COLLEGE FOOTBALL MAC lands another bowl game
The Mid-American Conference will have a team in the GMAC Bowl against a rival from Conference USA.
By BRIAN RICHESSON
VINDICATOR SPORTS STAFF
CLEVELAND -- The Mid-American Conference is tired of being snubbed. Now, it's fighting back.
"Part of our problem as athletic directors is we've been operating with a sense of paranoia, that we [MAC schools] gain no respect," Kent State athletic director Laing Kennedy said.
"The last couple of years we have become pro-active," he said. "We're not these little universities in the Midwest; we are major public universities."
The MAC has been trying to take a major step forward. This week, it believes that has been done.
Second bowl: Four years after the berth of the Motor City Bowl, the MAC will be represented in a second football bowl game -- the GMAC Bowl, held in Mobile, Ala., against an opponent from Conference USA.
The game, televised on ESPN2, will be played Dec. 19 at 40,000-seat Ladd-Peebles Stadium.
The MAC's plans were discussed at its headquarters in Cleveland during a press conference Friday at Gund Arena.
"Any time you've got another game on national television, fans get a chance to see how good your football really is," Akron coach Lee Owens said.
And that was part of the problem, MAC officials believed.
Big-time wins: In recent years, MAC football teams have beaten well-known football schools without being recognized or rewarded.
Two MAC teams playing annually in a bowl game just might change that.
"I couldn't imagine being Toledo [in 2000] or Miami [in '98] -- having coached a team that's 10-1 -- and then having to tell your team that they are going to stay home," Owens said.
Now, more players and fans will have an opportunity to experience the postseason atmosphere and more coaches will have an opportunity to stock their teams with talented players.
"We were involved with a linebacker, recruiting against Cincinnati, and they just pounded their postseason [games] to him," Owens said. "We just couldn't counter that argument.
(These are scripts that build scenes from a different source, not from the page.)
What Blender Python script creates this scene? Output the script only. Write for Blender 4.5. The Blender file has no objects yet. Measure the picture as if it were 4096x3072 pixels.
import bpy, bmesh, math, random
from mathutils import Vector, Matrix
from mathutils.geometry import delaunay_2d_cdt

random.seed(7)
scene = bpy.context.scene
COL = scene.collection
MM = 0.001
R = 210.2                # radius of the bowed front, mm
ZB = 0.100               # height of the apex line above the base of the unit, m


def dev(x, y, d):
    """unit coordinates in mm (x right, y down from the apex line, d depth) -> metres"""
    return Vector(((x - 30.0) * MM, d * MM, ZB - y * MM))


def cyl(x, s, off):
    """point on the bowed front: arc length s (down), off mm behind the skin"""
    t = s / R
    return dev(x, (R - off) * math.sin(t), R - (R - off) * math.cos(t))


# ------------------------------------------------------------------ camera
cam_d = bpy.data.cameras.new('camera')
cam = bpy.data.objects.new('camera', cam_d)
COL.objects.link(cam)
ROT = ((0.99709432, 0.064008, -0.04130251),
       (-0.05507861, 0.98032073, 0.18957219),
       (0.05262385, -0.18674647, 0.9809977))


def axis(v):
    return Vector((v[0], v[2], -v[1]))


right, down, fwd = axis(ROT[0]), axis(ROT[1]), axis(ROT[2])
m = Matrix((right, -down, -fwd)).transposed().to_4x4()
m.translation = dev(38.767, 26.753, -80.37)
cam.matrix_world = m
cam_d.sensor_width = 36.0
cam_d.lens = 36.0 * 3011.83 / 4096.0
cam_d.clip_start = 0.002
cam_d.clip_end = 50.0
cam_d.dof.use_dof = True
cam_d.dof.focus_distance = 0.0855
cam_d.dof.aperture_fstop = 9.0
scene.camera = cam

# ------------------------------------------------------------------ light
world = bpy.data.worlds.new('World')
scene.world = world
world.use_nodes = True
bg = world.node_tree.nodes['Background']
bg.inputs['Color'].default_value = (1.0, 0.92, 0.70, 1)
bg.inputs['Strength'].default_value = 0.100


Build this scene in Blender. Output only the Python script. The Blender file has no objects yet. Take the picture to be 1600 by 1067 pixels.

So, this is definitely going to enhance our recruiting."
Must excel: For the MAC to gain respect, Owens said, its teams must continue to shine in a national setting, much like Marshall, which has won the last three Motor City Bowls, held at Detroit's Pontiac Silverdome.
"People are starting to realize that we're a legitimate part of Division I," Owens said. "Those wins are going to afford us more opportunities."
The 13-team MAC, which includes Ohio schools Akron, Bowling Green, Kent State, Miami, Ohio and Toledo, is separated into East and West divisions.
There is a logic that goes into deciding the bowl-game qualifiers.
"The intent is for the [MAC's] divisional champions to play in the two bowl games," said Ken Hoffman, executive director of the Motor City Bowl, who will work with organizers to provide the best match-ups in each game.
"But we will have language that permits flexibility to create the best situations for the bowls and the conference from year to year."
First selection: In its first year of the agreement, the GMAC Bowl receives the first selection of a MAC representative. The plan to create this second bowl for the MAC had been in the works for the last two years, Kennedy said, and it finally came to fruition.
There was even talk Friday of MAC teams gaining an automatic bid to a third bowl game sometime in the future. Mobile has hosted a bowl game for the past two years, with the city acting as the title sponsor.
TCU defeated East Carolina in '99 and Southern Mississippi last year in meetings of the Western Athletic Conference and Conference USA.